Hart hadn’t realized that she had purchased the winning ticket until her ex-husband called her on Saturday, ABC News. He informed her that a winning Powerball ticket had been sold at Hartland Pit Stop, the convenience store that Hart once owned for 25 years, and where she now works as a weekend cashier.

“I said, ‘Well I had bought some tickets that morning,’ and he said, ‘Well, maybe you ought to check them,’” Hart told ABC News. The mother of three then drove to a local store to check her tickets, but still believed that her winnings were only worth $10,000. “I slung that ticket in my purse and got out of there before anybody saw it,” she added.

Next, Hart stopped at a second store, where both she and the attending clerk recognized that her winning Powerball ticket was actually worth $1 million. After spending 30 minutes on the phone convincing her daughter, Nicki, that she had won, Hart drove to the state lottery office to claim her winnings on Monday morning.

“I still didn’t believe it until we got to the lottery office and the guy started shaking his head and said congratulations,” Hart said.  “Then I knew it was real.”

Hart told ABC News that she plays the lottery regularly, but has never won more than the $500 prize she received from a Quick Pick ticket the previous Friday. While she usually picks her numbers based on NASCAR drivers’ numbers, she was in such a rush on Saturday that she selected quick pick numbers.
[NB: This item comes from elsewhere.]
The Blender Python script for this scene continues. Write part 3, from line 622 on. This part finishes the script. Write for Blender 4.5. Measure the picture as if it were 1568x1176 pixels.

The 57-year-old is expected to receive a $710,000 direct deposit, the amount that she is owed after taxes. She told ABC News that she plans to use the money on a vacation, “just as quick as my boss will let me take a week.” She also plans on spending some of the money on her children, especially her son, David, who suffered severe injuries in a car accident when he was 17. “Last week his Jeep wouldn’t run so I had to take him to get groceries and run errands,” Hart said.  “I told him I plan on buying him a vehicle that will start every morning. He started crying.”